Ceza Hukuku
Toplumsal yaşam, insanlar için bir zorunluluktur; insan, yaratılışı gereği yaşamını tek başına değil, toplum içinde sürdürür. Toplumun varlığını sürüdürebilmesi ise, ancak belli kurallara uyulmasıyla mümkün olabilir. Toplumsal yaşam, insana bir takım yükümlülükler getirmekte ve bu yükümlülükler, emir ya da yasak şeklinde toplumsal yaşamı düzenleyen kurallarda somutlaşmaktadır.
Tüm hukuk kurallarının amacı, toplumsal düzeni sağlamaktır. Diğer hukuk disiplinleri gibi, ceza hukuku da kendi araçlarıyla bu genel amaca hizmet eder. Ceza hukuku, örneğin “kimseyi öldürme!”, “başkasının malını çalma!” şeklinde emir ya da yasak ihtiva eden normlar ve bu normların ihlâli halinde uygulanacak olan yaptırımlarla toplumsal düzeni korumayı amaçlar. Buna göre, ceza hukukunun temel işlevi; toplumsal yaşam bakımından hayati önem taşıyan değerlerin ihlâlini suç olarak tanımlamak ve bunlar karşılığında uygulanacak olan yaptırımları belirlemektir. Devlet, toplumsal düzeni koruma görevini, ceza hukuku kuralları olmaksızın etkin bir şekilde yerine getiremez.

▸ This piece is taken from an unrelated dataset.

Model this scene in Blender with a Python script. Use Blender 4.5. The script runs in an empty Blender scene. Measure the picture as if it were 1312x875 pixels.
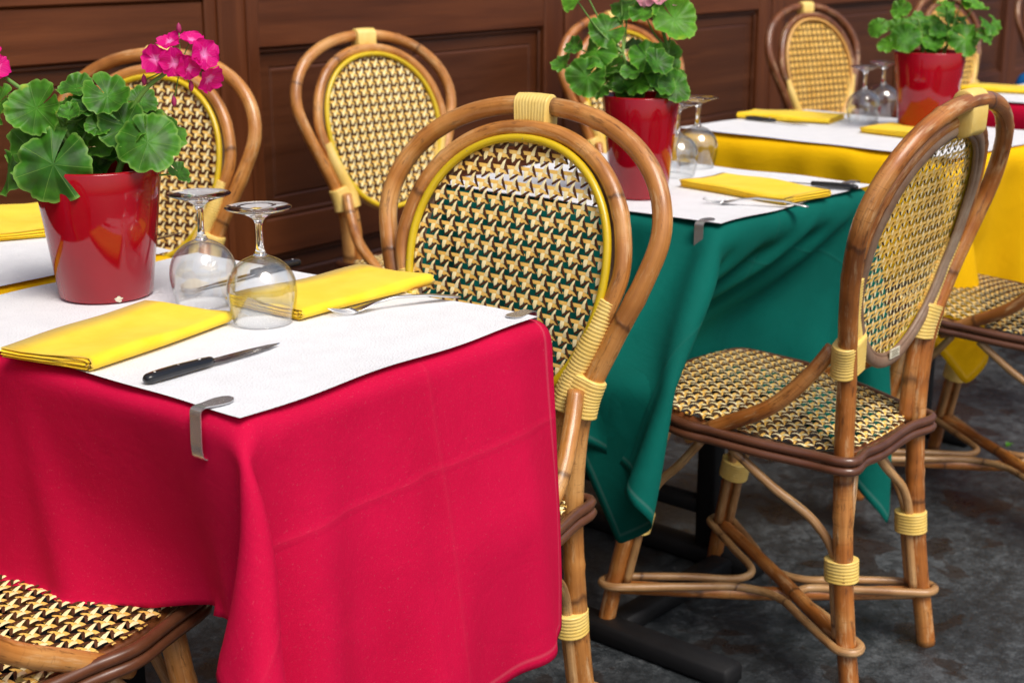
import bpy, math, random
import numpy as np
from mathutils import Vector, Matrix

random.seed(7); RNG = np.random.default_rng(11)
R = math.radians
scene = bpy.context.scene
col = scene.collection

# ------------------------------------------------------------------ camera numbers
F_PX, CX, CY, Y_H, CAM_H = 1850.0, 656.0, 437.5, -75.0, 1.23
PITCH = math.atan((CY - Y_H) / F_PX)
AZ = math.atan(1459.0 / math.hypot(F_PX, CY - Y_H))     # angle between the view and the wall direction
RIGHT = Vector((math.sin(AZ), -math.cos(AZ), 0))
TOWARD = Vector((-math.cos(AZ), -math.sin(AZ), 0))

# ------------------------------------------------------------------ object helpers
def tag(o, label=None, cat=None, group=None, kind=None):
    if label: o['label'] = label
    if cat: o['category'] = cat
    if group: o['group'] = group
    if kind: o['kind'] = kind
    return o

def empty(name, loc=(0, 0, 0), rz=0.0, label=None, cat=None, group=None):
    o = bpy.data.objects.new(name, None); col.objects.link(o)
    o.location = loc; o.rotation_euler = (0, 0, rz); o.empty_display_size = .05
    return tag(o, label, cat, group)

class MB:
    def __init__(s): s.v = []; s.f = []; s.m = []; s.uv = []
    def add(s, verts, faces, mat=0, uvs=None):
        b = len(s.v); s.v.extend([tuple(map(float, p)) for p in verts])
        for i, fc in enumerate(faces):
            s.f.append([b + k for k in fc]); s.m.append(mat)
            s.uv.append(uvs[i] if uvs else [(0, 0)] * len(fc))
    def build(s, name, mats, parent=None, smooth=True, loc=None):
        me = bpy.data.meshes.new(name); me.from_pydata(s.v, [], s.f)
        if not isinstance(mats, (list, tuple)): mats = [mats]
        for m in mats: me.materials.append(m)
        me.polygons.foreach_set('material_index', s.m)
        uvl = me.uv_layers.new(name='UVMap')
        uvl.data.foreach_set('uv', [c for f in s.uv for p in f for c in p])
        if smooth: me.polygons.foreach_set('use_smooth', [True] * len(me.polygons))
        me.update()
        o = bpy.data.objects.new(name, me); col.objects.link(o)
        if parent: o.parent = parent
        if loc: o.location = loc
        return o
    # -- shapes
    def box(s, c, d, mat=0, rz=0.0, bev=0.0):
        cx, cy, cz = c; hx, hy, hz = d[0] / 2, d[1] / 2, d[2] / 2
        b = min(bev, hx * .9, hy * .9, hz * .9)
        cr, sr = math.cos(rz), math.sin(rz)
        def W(x, y, z): return (cx + x * cr - y * sr, cy + x * sr + y * cr, cz + z)
        if b <= 0:
            P = [W(x, y, z) for z in (-hz, hz) for x, y in ((-hx, -hy), (hx, -hy), (hx, hy), (-hx, hy))]
            Fc = [(3, 2, 1, 0), (4, 5, 6, 7), (0, 1, 5, 4), (1, 2, 6, 5), (2, 3, 7, 6), (3, 0, 4, 7)]
            uv = [[(0, 0), (d[0], 0), (d[0], d[1]), (0, d[1])]] * 2 + [[(0, 0), (d[0], 0), (d[0], d[2]), (0, d[2])], [(0, 0), (d[1], 0), (d[1], d[2]), (0, d[2])]] * 2
            s.add(P, Fc, mat, uv); return
        P = []
        def ring(ix, iy, z):
            for x, y in ((-ix, -iy + b), (-ix + b, -iy), (ix - b, -iy), (ix, -iy + b), (ix, iy - b), (ix - b, iy), (-ix + b, iy), (-ix, iy - b)):
                P.append(W(x, y, z))
        def ring2(ix, iy, z):
            for x, y in ((-ix, -iy), (-ix, -iy), (ix, -iy), (ix, -iy), (ix, iy), (ix, iy), (-ix, iy), (-ix, iy)):
                P.append(W(x, y, z))
        ring2(hx - b, hy - b, -hz); ring(hx, hy, -hz + b); ring(hx, hy, hz - b); ring2(hx - b, hy - b, hz)
        Fc = [(6, 4, 2, 0), (24, 26, 28, 30)]
        for k in range(3):
            for i in range(8):
                j = (i + 1) % 8; q = (k * 8 + i, k * 8 + j, k * 8 + 8 + j, k * 8 + 8 + i)
                Fc.append(q)
        s.add(P, Fc, mat)
    def sweep(s, path, sec, mat=0, up=None, caps=True, closed=False, vscale=1.0):
        """sweep sections along a path; sec(i, t) -> list of (a, b) offsets in the frame (side, up)."""
        P = np.array(path, float); n = len(P)
        T = np.gradient(P, axis=0)
        if closed: T = np.roll(P, -1, 0) - np.roll(P, 1, 0)
        T /= np.linalg.norm(T, axis=1)[:, None] + 1e-12
        L = np.concatenate([[0], np.cumsum(np.linalg.norm(np.diff(P, axis=0), axis=1))])
        t0 = T[0]
        a = np.array(up if up is not None else ((0, 0, 1) if abs(t0[2]) < .9 else (1, 0, 0)), float)
        U = a - t0 * a.dot(t0); U /= np.linalg.norm(U)
        V = []; k = None; Us = []
        for i in range(n):
            if up is not None: U = np.array(up, float)
            U = U - T[i] * U.dot(T[i]); U /= np.linalg.norm(U) + 1e-12
            S = np.cross(T[i], U); ss = sec(i, L[i]); k = len(ss)
            for (p, q) in ss: V.append(P[i] + S * p + U * q)
        Fc = []; uv = []
        N = n if closed else n - 1
        for i in range(N):
            i2 = (i + 1) % n
            l1 = L[i]; l2 = L[i2] if i2 else L[-1] + np.linalg.norm(P[0] - P[-1])
            for j in range(k):
                j2 = (j + 1) % k
                Fc.append((i * k + j, i * k + j2, i2 * k + j2, i2 * k + j))
                uv.append([(l1, j / k * vscale), (l1, (j + 1) / k * vscale), (l2, (j + 1) / k * vscale), (l2, j / k * vscale)])
        if caps and not closed:
            Fc.append(tuple(range(k))[::-1]); uv.append([(0, j / k) for j in range(k)][::-1])
            Fc.append(tuple((n - 1) * k + j for j in range(k))); uv.append([(L[-1], j / k) for j in range(k)])
        s.add(V, Fc, mat, uv)
    def tube(s, path, r, seg=12, mat=0, caps=True, closed=False, step=None, nodes=None):
        P = spline(path, step, closed) if step else np.array(path, float)
        n = len(P); rr = np.interp(np.linspace(0, 1, n), np.linspace(0, 1, len(r)), r) if isinstance(r, (list, tuple)) else np.full(n, r)
        if nodes:
            L = np.concatenate([[0], np.cumsum(np.linalg.norm(np.diff(P, axis=0), axis=1))])
            for q in nodes: rr = rr * (1 + .09 * np.exp(-((L - q) / .006) ** 2) - .03 * np.exp(-((L - q - .012) / .006) ** 2))
        cs = [(math.cos(2 * math.pi * j / seg), math.sin(2 * math.pi * j / seg)) for j in range(seg)]
        s.sweep(P, lambda i, t: [(c * rr[i], d * rr[i]) for c, d in cs], mat, caps=caps, closed=closed)
    def lathe(s, prof, seg=40, c=(0, 0, 0), mat=0, wob=None, closed=False):
        V = []; n = len(prof)
        for (r, z) in prof:
            for j in range(seg):
                a = 2 * math.pi * j / seg
                V.append((c[0] + r * math.cos(a), c[1] + r * math.sin(a), c[2] + z))
        Fc = []; uv = []
        L = [0]
        for i in range(1, n): L.append(L[-1] + math.dist(prof[i], prof[i - 1]))
        for i in range(n if closed else n - 1):
            i2 = (i + 1) % n
            for j in range(seg):
                j2 = (j + 1) % seg
                Fc.append((i * seg + j, i * seg + j2, i2 * seg + j2, i2 * seg + j))
                uv.append([(j / seg, L[i]), ((j + 1) / seg, L[i]), ((j + 1) / seg, L[i2]), (j / seg, L[i2])])
        s.add(V, Fc, mat, uv)

def spline(pts, step=.01, closed=False):
    """centripetal-ish Catmull-Rom resample"""
    P = np.array(pts, float); n = len(P); out = []
    rng = range(n) if closed else range(n - 1)
    for i in rng:
        if closed: p0, p1, p2, p3 = P[(i - 1) % n], P[i], P[(i + 1) % n], P[(i + 2) % n]
        else:
            p1, p2 = P[i], P[i + 1]
            p0 = P[i - 1] if i > 0 else 2 * p1 - p2
            p3 = P[i + 2] if i + 2 < n else 2 * p2 - p1
        d = np.linalg.norm(p2 - p1); m = max(2, int(math.ceil(d / step)))
        d0 = np.linalg.norm(p1 - p0) ** .5 + 1e-9; d1 = d ** .5 + 1e-9; d2 = np.linalg.norm(p3 - p2) ** .5 + 1e-9
        m1 = (p1 - p0) / d0 - (p2 - p0) / (d0 + d1) + (p2 - p1) / d1
        m2 = (p2 - p1) / d1 - (p3 - p1) / (d1 + d2) + (p3 - p2) / d2
        m1 = m1 * d1; m2 = m2 * d1
        for k in range(m):
            t = k / m; t2 = t * t; t3 = t2 * t
            out.append((2 * t3 - 3 * t2 + 1) * p1 + (t3 - 2 * t2 + t) * m1 + (-2 * t3 + 3 * t2) * p2 + (t3 - t2) * m2)
    if not closed: out.append(P[-1])
    return np.array(out)

# ------------------------------------------------------------------ material helper
def srgb(r, g, b):
    f = lambda c: (c / 255 / 12.92) if c / 255 <= .04045 else ((c / 255 + .055) / 1.055) ** 2.4
    return (f(r), f(g), f(b), 1)

class NT:
    def __init__(s, name):
        s.mat = bpy.data.materials.new(name); s.mat.use_nodes = True
        s.t = s.mat.node_tree; s.t.nodes.clear()
        s.out = s.t.nodes.new('ShaderNodeOutputMaterial')
        s.b = s.t.nodes.new('ShaderNodeBsdfPrincipled'); s.t.links.new(s.b.outputs[0], s.out.inputs[0])
    def n(s, ty, **kw):
        nd = s.t.nodes.new(ty)
        for k, v in kw.items():
            if k.startswith('i_'):
                key = k[2:]; key = int(key) if key.isdigit() else key
                s.set(nd.inputs[key], v)
            else: setattr(nd, k, v)
        return nd
    def set(s, inp, v):
        if isinstance(v, bpy.types.NodeSocket): s.t.links.new(v, inp)
        elif hasattr(inp, 'default_value'):
            inp.default_value = v
    def P(s, **kw):
        for k, v in kw.items(): s.set(s.b.inputs[k.replace('_', ' ')], v)
    def coord(s, which='Object'): return s.n('ShaderNodeTexCoord').outputs[which]
    def mapping(s, vec, scale=(1, 1, 1), loc=(0, 0, 0), rot=(0, 0, 0)):
        m = s.n('ShaderNodeMapping'); s.set(m.inputs[0], vec); m.inputs['Scale'].default_value = scale
        m.inputs['Location'].default_value = loc; m.inputs['Rotation'].default_value = rot
        return m.outputs[0]
    def noise(s, vec, scale, detail=3, rough=.55, dist=0):
        return s.n('ShaderNodeTexNoise', i_Vector=vec, i_Scale=scale, i_Detail=detail, i_Roughness=rough, i_Distortion=dist).outputs[0]
    def math(s, op, a, b=0.0, c=0.0, clamp=False):
        m = s.n('ShaderNodeMath', operation=op, use_clamp=clamp); s.set(m.inputs[0], a); s.set(m.inputs[1], b); s.set(m.inputs[2], c); return m.outputs[0]
    def ramp(s, fac, stops, interp='LINEAR'):
        r = s.n('ShaderNodeValToRGB'); s.set(r.inputs[0], fac); cr = r.color_ramp; cr.interpolation = interp
        while len(cr.elements) < len(stops): cr.elements.new(.5)
        for e, (p, c) in zip(cr.elements, stops):
            e.position = p; e.color = c if len(c) == 4 else (*c, 1)
        return r.outputs[0]
    def mix(s, fac, a, b, blend='MIX'):
        m = s.n('ShaderNodeMix', data_type='RGBA', blend_type=blend)
        s.set(m.inputs[0], fac); s.set(m.inputs[6], a); s.set(m.inputs[7], b); return m.outputs[2]
    def sep(s, v): return s.n('ShaderNodeSeparateXYZ', i_0=v).outputs
    def comb(s, x, y, z): return s.n('ShaderNodeCombineXYZ', i_0=x, i_1=y, i_2=z).outputs[0]
    def bump(s, h, strength=.3, dist=.001, normal=None):
        b = s.n('ShaderNodeBump', i_Height=h, i_Strength=strength, i_Distance=dist)
        if normal is not None: s.set(b.inputs['Normal'], normal)
        return b.outputs[0]
    def rnd(s): return s.n('ShaderNodeObjectInfo').outputs['Random']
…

5237 sayılı TCK’nın 1. maddesinde kanunun amacı şu şekilde ifade edilmiştir: “Ceza Kanununun amacı; kişi hak ve özgürlüklerini, kamu düzen ve güvenliğini, hukuk devletini, kamu sağlığını ve çevreyi, toplum barışını korumak, suç işlenmesini önlemektir. Kanunda, bu amacın gerçekleştirilmesi için, ceza sorumluluğunun temel esasları ile suçlar, ceza ve güvenlik tedbirlerinin türleri düzenlenmiştir.”